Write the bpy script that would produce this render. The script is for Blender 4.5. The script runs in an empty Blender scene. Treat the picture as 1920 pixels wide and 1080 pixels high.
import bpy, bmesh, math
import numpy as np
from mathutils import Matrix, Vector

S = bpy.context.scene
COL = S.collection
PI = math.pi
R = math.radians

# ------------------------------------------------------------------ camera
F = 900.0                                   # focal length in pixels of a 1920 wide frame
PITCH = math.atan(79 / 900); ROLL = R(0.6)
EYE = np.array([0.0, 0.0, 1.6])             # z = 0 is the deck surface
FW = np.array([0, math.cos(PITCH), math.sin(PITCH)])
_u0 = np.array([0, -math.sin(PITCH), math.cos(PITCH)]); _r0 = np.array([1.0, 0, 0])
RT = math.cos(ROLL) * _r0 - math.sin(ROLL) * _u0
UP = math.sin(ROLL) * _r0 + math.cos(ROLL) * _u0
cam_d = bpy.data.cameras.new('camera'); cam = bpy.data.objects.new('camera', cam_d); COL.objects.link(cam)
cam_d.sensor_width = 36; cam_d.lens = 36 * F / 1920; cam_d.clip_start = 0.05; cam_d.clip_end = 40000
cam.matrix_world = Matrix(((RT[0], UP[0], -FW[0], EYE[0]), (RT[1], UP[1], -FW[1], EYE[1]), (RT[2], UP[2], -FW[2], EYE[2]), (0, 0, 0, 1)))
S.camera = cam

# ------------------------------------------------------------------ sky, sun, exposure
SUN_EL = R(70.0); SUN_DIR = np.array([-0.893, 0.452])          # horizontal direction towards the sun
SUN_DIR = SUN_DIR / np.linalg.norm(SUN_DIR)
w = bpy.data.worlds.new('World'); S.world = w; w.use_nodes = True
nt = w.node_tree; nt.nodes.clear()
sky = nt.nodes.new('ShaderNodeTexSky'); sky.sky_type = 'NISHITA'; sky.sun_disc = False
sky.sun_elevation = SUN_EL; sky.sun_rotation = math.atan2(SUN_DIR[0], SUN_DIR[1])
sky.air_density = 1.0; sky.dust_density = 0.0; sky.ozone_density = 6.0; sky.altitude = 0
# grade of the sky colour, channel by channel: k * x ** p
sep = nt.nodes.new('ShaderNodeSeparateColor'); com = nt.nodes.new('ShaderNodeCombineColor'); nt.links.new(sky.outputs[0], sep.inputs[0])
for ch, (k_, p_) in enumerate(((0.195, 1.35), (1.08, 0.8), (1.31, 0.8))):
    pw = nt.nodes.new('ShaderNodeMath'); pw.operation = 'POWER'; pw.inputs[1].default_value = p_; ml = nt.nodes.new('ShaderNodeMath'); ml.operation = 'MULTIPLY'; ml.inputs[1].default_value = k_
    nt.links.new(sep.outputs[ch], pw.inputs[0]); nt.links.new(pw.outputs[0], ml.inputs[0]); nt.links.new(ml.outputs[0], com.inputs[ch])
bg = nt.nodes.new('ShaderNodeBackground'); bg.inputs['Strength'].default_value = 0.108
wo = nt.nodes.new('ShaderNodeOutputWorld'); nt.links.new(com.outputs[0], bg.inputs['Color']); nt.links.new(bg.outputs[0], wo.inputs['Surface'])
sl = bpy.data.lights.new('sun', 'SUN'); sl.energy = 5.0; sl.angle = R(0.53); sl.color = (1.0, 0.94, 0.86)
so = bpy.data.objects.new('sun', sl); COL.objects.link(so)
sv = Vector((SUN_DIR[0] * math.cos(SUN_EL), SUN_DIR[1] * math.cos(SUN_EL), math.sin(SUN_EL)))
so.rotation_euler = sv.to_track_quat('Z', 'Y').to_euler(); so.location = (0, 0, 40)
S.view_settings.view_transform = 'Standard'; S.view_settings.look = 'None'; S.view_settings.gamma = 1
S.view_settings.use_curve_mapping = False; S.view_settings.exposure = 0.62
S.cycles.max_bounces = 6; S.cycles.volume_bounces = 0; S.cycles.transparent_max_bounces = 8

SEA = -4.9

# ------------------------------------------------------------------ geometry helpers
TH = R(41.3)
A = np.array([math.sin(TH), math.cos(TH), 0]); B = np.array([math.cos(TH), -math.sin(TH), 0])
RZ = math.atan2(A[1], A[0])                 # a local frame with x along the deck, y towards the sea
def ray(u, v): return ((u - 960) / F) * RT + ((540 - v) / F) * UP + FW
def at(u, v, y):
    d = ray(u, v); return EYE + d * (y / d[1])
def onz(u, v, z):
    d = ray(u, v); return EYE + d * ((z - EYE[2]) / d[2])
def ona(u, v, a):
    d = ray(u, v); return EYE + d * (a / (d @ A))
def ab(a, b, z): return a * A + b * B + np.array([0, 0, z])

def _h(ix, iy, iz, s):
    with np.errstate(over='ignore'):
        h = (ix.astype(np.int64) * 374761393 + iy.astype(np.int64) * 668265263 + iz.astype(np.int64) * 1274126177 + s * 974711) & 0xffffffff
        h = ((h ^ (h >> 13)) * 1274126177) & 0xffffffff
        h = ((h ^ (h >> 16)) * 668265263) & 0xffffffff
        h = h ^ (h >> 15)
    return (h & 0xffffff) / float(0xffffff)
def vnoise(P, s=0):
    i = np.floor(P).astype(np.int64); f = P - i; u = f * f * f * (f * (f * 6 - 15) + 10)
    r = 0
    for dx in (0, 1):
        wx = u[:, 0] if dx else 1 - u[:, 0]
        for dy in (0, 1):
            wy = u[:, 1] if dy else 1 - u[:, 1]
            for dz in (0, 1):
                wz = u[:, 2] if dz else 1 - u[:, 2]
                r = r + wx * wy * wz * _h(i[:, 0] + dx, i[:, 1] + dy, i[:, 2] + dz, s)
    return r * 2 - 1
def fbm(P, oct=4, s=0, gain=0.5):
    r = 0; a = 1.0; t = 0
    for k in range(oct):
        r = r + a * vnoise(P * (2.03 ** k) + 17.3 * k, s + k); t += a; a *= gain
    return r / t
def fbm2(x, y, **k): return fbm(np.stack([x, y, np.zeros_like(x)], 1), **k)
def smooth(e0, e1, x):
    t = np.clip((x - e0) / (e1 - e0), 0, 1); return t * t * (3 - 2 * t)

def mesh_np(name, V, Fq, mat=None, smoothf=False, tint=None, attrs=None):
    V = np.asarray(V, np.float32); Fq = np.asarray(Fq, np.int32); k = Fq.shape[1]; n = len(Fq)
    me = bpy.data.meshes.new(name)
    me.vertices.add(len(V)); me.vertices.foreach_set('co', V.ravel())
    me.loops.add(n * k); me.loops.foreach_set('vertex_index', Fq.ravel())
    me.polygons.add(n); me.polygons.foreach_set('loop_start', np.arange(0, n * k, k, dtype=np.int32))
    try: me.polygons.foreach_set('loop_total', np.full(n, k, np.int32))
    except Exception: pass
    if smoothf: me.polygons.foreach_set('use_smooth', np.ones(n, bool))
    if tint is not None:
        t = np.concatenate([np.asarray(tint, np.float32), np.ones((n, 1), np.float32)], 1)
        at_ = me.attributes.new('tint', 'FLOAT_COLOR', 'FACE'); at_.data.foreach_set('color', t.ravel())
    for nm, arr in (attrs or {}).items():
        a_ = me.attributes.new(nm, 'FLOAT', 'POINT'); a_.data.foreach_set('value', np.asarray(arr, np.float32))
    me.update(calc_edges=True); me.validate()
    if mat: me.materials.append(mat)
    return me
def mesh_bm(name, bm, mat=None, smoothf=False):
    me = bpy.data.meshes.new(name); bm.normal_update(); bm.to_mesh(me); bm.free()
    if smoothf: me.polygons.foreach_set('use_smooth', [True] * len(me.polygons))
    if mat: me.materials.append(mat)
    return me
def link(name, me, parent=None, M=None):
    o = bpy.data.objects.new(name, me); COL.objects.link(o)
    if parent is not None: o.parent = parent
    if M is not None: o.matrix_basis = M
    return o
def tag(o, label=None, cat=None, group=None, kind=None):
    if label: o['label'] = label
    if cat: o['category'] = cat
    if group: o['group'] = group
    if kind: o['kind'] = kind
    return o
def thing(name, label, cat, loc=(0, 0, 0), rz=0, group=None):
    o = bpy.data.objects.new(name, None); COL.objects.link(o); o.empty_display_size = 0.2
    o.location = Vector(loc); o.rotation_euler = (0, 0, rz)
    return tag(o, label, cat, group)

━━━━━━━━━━

Write out the listing's lines exactly, from its first line through the line that contains "S.camera = cam", and stop there.

Write the bpy script that would produce this render. The script is for Blender 4.5. The script runs in an empty Blender scene. Treat the picture as 1920 pixels wide and 1080 pixels high.
import bpy, bmesh, math
import numpy as np
from mathutils import Matrix, Vector

S = bpy.context.scene
COL = S.collection
PI = math.pi
R = math.radians

# ------------------------------------------------------------------ camera
F = 900.0                                   # focal length in pixels of a 1920 wide frame
PITCH = math.atan(79 / 900); ROLL = R(0.6)
EYE = np.array([0.0, 0.0, 1.6])             # z = 0 is the deck surface
FW = np.array([0, math.cos(PITCH), math.sin(PITCH)])
_u0 = np.array([0, -math.sin(PITCH), math.cos(PITCH)]); _r0 = np.array([1.0, 0, 0])
RT = math.cos(ROLL) * _r0 - math.sin(ROLL) * _u0
UP = math.sin(ROLL) * _r0 + math.cos(ROLL) * _u0
cam_d = bpy.data.cameras.new('camera'); cam = bpy.data.objects.new('camera', cam_d); COL.objects.link(cam)
cam_d.sensor_width = 36; cam_d.lens = 36 * F / 1920; cam_d.clip_start = 0.05; cam_d.clip_end = 40000
cam.matrix_world = Matrix(((RT[0], UP[0], -FW[0], EYE[0]), (RT[1], UP[1], -FW[1], EYE[1]), (RT[2], UP[2], -FW[2], EYE[2]), (0, 0, 0, 1)))
S.camera = cam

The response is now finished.